> **RECORDED INFORMATION**
━━━━━━━━━━━━━━━━━━━━━━━━━━━━━━
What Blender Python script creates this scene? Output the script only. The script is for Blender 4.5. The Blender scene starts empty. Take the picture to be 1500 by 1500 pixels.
━━━━━━━━━━━━━━━━━━━━━━━━━━━━━━
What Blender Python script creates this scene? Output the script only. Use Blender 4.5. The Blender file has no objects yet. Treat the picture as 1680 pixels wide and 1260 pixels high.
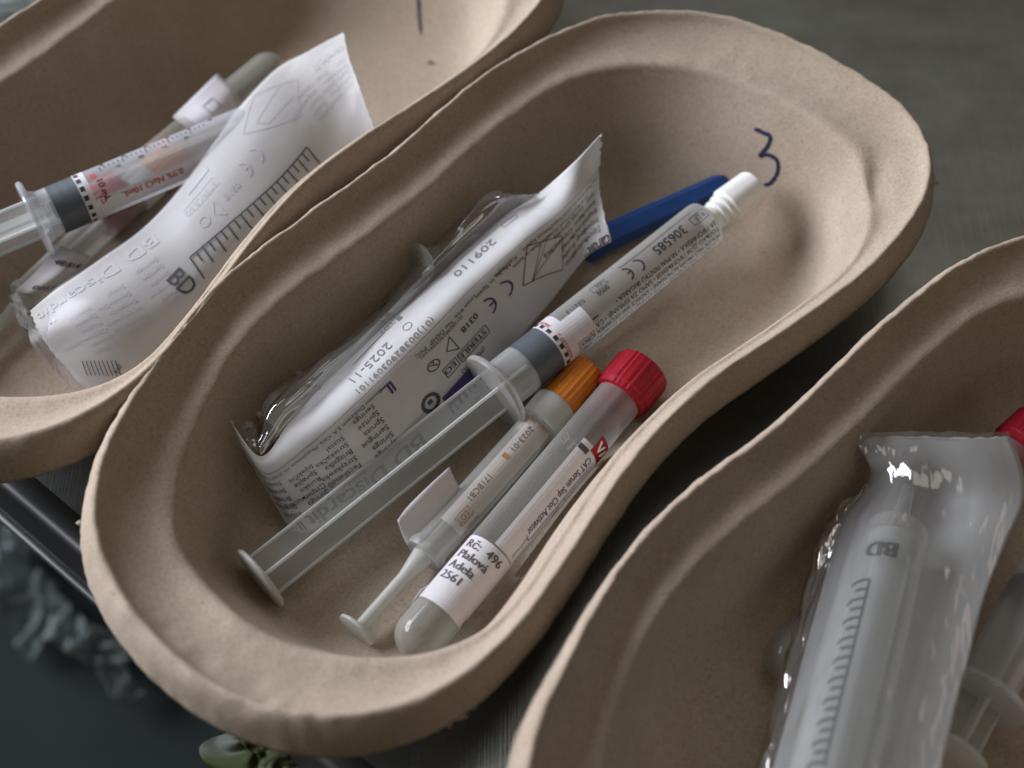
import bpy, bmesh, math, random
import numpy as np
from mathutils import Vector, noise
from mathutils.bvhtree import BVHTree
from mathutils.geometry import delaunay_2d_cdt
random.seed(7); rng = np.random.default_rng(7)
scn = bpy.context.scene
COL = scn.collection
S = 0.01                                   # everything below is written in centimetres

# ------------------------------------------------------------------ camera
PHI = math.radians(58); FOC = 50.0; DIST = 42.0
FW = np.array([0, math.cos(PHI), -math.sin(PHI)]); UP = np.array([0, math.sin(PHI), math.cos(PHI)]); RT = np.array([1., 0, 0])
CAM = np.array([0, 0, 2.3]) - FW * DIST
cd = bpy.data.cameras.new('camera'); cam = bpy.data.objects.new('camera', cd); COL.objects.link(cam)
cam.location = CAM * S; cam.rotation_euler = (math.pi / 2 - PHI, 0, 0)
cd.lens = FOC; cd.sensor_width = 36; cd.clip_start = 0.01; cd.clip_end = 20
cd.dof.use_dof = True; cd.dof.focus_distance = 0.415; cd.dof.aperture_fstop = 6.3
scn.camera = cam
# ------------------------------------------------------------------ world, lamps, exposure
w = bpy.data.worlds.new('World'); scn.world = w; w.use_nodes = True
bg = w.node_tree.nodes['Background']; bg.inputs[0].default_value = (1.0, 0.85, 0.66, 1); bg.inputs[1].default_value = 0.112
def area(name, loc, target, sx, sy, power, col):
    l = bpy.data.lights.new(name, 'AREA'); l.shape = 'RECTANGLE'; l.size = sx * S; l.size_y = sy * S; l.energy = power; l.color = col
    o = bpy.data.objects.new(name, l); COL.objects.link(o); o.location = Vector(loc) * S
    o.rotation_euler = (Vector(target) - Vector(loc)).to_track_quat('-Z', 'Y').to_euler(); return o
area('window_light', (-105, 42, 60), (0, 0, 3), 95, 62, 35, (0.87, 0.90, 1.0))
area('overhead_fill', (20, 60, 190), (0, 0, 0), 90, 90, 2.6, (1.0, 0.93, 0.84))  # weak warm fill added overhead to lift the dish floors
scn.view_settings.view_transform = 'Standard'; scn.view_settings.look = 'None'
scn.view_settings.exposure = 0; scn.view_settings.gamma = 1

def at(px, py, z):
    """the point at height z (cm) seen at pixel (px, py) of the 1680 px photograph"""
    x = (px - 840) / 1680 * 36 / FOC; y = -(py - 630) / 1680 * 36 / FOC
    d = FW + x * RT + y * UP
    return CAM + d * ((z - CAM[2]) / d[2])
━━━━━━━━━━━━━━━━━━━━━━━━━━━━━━
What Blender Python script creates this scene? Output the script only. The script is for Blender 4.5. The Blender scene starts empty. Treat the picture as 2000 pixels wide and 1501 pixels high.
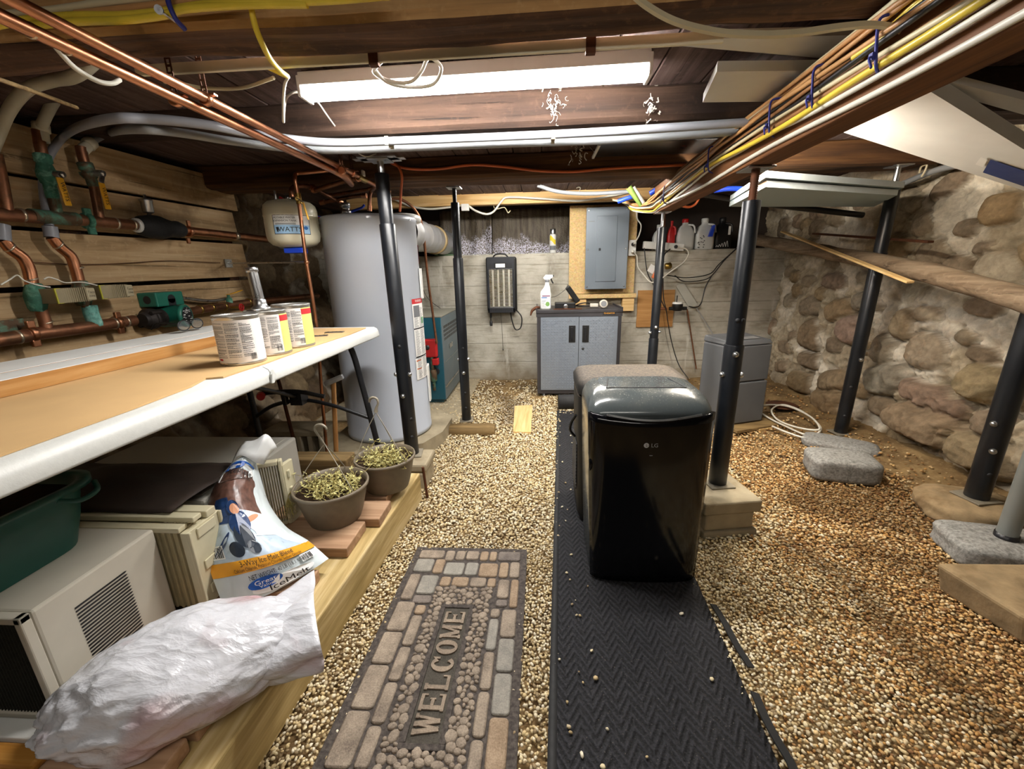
━━━━━━━━━━━━━━━━━━━━━━━━━━━━━━
Give back exactly the lines from the one that holds "1260 pixels high." to the one that holds "written in centimetres", with both ends and without the images.

> **SOLUTION TO THIS TASK**
What Blender Python script creates this scene? Output the script only. Use Blender 4.5. The Blender file has no objects yet. Treat the picture as 1680 pixels wide and 1260 pixels high.
import bpy, bmesh, math, random
import numpy as np
from mathutils import Vector, noise
from mathutils.bvhtree import BVHTree
from mathutils.geometry import delaunay_2d_cdt
random.seed(7); rng = np.random.default_rng(7)
scn = bpy.context.scene
COL = scn.collection
S = 0.01                                   # everything below is written in centimetres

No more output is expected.